(Exercise task): Write out the whole listing again, exactly.

....................

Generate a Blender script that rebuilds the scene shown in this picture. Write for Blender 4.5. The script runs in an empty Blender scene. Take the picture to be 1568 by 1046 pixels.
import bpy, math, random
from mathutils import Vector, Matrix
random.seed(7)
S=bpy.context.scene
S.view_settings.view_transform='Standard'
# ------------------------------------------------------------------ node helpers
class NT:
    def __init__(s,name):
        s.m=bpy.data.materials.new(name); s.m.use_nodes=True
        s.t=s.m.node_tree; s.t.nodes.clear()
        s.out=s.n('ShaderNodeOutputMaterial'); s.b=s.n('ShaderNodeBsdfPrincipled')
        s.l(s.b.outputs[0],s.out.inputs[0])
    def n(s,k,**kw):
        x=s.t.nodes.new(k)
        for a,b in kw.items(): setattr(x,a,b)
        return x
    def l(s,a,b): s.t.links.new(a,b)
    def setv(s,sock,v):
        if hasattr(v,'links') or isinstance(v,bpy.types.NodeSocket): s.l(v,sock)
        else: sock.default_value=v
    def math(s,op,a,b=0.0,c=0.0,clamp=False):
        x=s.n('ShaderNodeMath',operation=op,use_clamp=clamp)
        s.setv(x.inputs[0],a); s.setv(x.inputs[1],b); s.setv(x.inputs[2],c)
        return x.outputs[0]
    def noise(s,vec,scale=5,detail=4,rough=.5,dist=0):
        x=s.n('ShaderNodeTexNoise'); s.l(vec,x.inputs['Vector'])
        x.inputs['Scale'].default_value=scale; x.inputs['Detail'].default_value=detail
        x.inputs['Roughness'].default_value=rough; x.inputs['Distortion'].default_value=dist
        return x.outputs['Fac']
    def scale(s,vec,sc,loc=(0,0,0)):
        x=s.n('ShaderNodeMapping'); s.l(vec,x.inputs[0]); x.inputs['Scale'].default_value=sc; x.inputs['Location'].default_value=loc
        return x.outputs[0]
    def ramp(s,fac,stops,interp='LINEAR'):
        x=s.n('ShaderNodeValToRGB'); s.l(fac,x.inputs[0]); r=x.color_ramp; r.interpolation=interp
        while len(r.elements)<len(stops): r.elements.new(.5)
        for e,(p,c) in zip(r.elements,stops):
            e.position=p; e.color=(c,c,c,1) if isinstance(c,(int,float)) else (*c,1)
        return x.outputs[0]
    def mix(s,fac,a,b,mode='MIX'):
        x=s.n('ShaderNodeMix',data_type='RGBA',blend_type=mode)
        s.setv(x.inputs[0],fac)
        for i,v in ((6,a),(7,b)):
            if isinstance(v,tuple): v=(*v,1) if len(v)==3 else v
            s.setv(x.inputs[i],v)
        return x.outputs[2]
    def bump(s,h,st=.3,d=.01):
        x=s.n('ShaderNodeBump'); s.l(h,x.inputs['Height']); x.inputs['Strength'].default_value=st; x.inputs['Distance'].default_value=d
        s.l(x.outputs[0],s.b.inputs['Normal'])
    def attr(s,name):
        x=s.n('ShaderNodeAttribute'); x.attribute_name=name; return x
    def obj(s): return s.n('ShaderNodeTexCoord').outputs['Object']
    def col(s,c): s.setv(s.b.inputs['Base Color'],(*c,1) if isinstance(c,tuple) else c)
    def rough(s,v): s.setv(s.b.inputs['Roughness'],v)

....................

(Exercise response):
Generate a Blender script that rebuilds the scene shown in this picture. Write for Blender 4.5. The script runs in an empty Blender scene. Take the picture to be 1568 by 1046 pixels.
import bpy, math, random
from mathutils import Vector, Matrix
random.seed(7)
S=bpy.context.scene
S.view_settings.view_transform='Standard'
# ------------------------------------------------------------------ node helpers
class NT:
    def __init__(s,name):
        s.m=bpy.data.materials.new(name); s.m.use_nodes=True
        s.t=s.m.node_tree; s.t.nodes.clear()
        s.out=s.n('ShaderNodeOutputMaterial'); s.b=s.n('ShaderNodeBsdfPrincipled')
        s.l(s.b.outputs[0],s.out.inputs[0])
    def n(s,k,**kw):
        x=s.t.nodes.new(k)
        for a,b in kw.items(): setattr(x,a,b)
        return x
    def l(s,a,b): s.t.links.new(a,b)
    def setv(s,sock,v):
        if hasattr(v,'links') or isinstance(v,bpy.types.NodeSocket): s.l(v,sock)
        else: sock.default_value=v
    def math(s,op,a,b=0.0,c=0.0,clamp=False):
        x=s.n('ShaderNodeMath',operation=op,use_clamp=clamp)
        s.setv(x.inputs[0],a); s.setv(x.inputs[1],b); s.setv(x.inputs[2],c)
        return x.outputs[0]
    def noise(s,vec,scale=5,detail=4,rough=.5,dist=0):
        x=s.n('ShaderNodeTexNoise'); s.l(vec,x.inputs['Vector'])
        x.inputs['Scale'].default_value=scale; x.inputs['Detail'].default_value=detail
        x.inputs['Roughness'].default_value=rough; x.inputs['Distortion'].default_value=dist
        return x.outputs['Fac']
    def scale(s,vec,sc,loc=(0,0,0)):
        x=s.n('ShaderNodeMapping'); s.l(vec,x.inputs[0]); x.inputs['Scale'].default_value=sc; x.inputs['Location'].default_value=loc
        return x.outputs[0]
    def ramp(s,fac,stops,interp='LINEAR'):
        x=s.n('ShaderNodeValToRGB'); s.l(fac,x.inputs[0]); r=x.color_ramp; r.interpolation=interp
        while len(r.elements)<len(stops): r.elements.new(.5)
        for e,(p,c) in zip(r.elements,stops):
            e.position=p; e.color=(c,c,c,1) if isinstance(c,(int,float)) else (*c,1)
        return x.outputs[0]
    def mix(s,fac,a,b,mode='MIX'):
        x=s.n('ShaderNodeMix',data_type='RGBA',blend_type=mode)
        s.setv(x.inputs[0],fac)
        for i,v in ((6,a),(7,b)):
            if isinstance(v,tuple): v=(*v,1) if len(v)==3 else v
            s.setv(x.inputs[i],v)
        return x.outputs[2]
    def bump(s,h,st=.3,d=.01):
        x=s.n('ShaderNodeBump'); s.l(h,x.inputs['Height']); x.inputs['Strength'].default_value=st; x.inputs['Distance'].default_value=d
        s.l(x.outputs[0],s.b.inputs['Normal'])
    def attr(s,name):
        x=s.n('ShaderNodeAttribute'); x.attribute_name=name; return x
    def obj(s): return s.n('ShaderNodeTexCoord').outputs['Object']
    def col(s,c): s.setv(s.b.inputs['Base Color'],(*c,1) if isinstance(c,tuple) else c)
    def rough(s,v): s.setv(s.b.inputs['Roughness'],v)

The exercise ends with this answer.